Contrary to popular suspicion, the thick-skinned, in-your-face, up-your- nose Newcastle experience has been good for the Underwood soul, as well as the Underwood career. The guy was always quick, blindingly so, but there was always just a hint of fragility about him. Remember the 1995 World Cup? A sensational length-of-the-field try to help England through that gloriously neurotic quarter-final against the Wallabies, followed by trial by Lomu in the last four. Utterly sublime one moment, barely continent the next.

Woodward is not alone in recognising that Underwood has hardened up during his sojourn on the banks of the Tyne. "I'm certainly a little more physical these days," he acknowledges. "I still do what I do, but the whole Newcastle approach, allied to the influence of people like Steve Black (the renowned Geordie conditioning specialist who recently left the Falcons to take up a five-year contract with the Welsh national team) has had an impact, definitely. It's one of the big bonuses of professionalism, this unrestricted access to physiological expertise."

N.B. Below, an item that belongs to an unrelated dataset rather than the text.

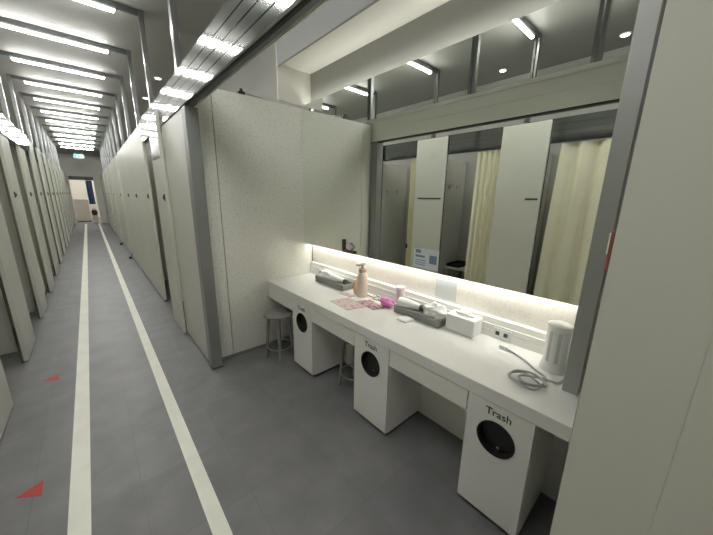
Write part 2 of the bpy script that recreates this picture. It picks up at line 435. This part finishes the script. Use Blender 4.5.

Unlike last season, when he was in considerable discomfort after a match, Underwood now feels ready for pretty much anything. He turned in a strikingly committed display against Gloucester at Kingsholm last weekend, albeit in a losing cause, and he is positively relishing the prospect of renewing hostilities with Saracens at Gateshead in seven days' time. "If I couldn't get myself motivated for a Premiership of this quality, where the spread of quality sides is getting bigger almost by the week, I'd think there was something very wrong," he says. "It's all on, every time you take the field."

That enthusiasm should come as music to Woodward's ears; Underwood may be less powerful than an Adedayo Adebayo and maybe a centimetre slower than a Dan Luger, but few seriously question his status as the most accomplished specialist left-wing in the country. Fitness willing, next year's World Cup is a very realistic target indeed.

Not that Rory, who shared 18 international occasions with his kid brother between 1992 and 1995, massages the boy's ego with weekly outpourings of support. "It's funny," admits Tony, "but, whenever we talk, the last subject on the agenda is rugby. I love playing as much as ever, but there are other things in life."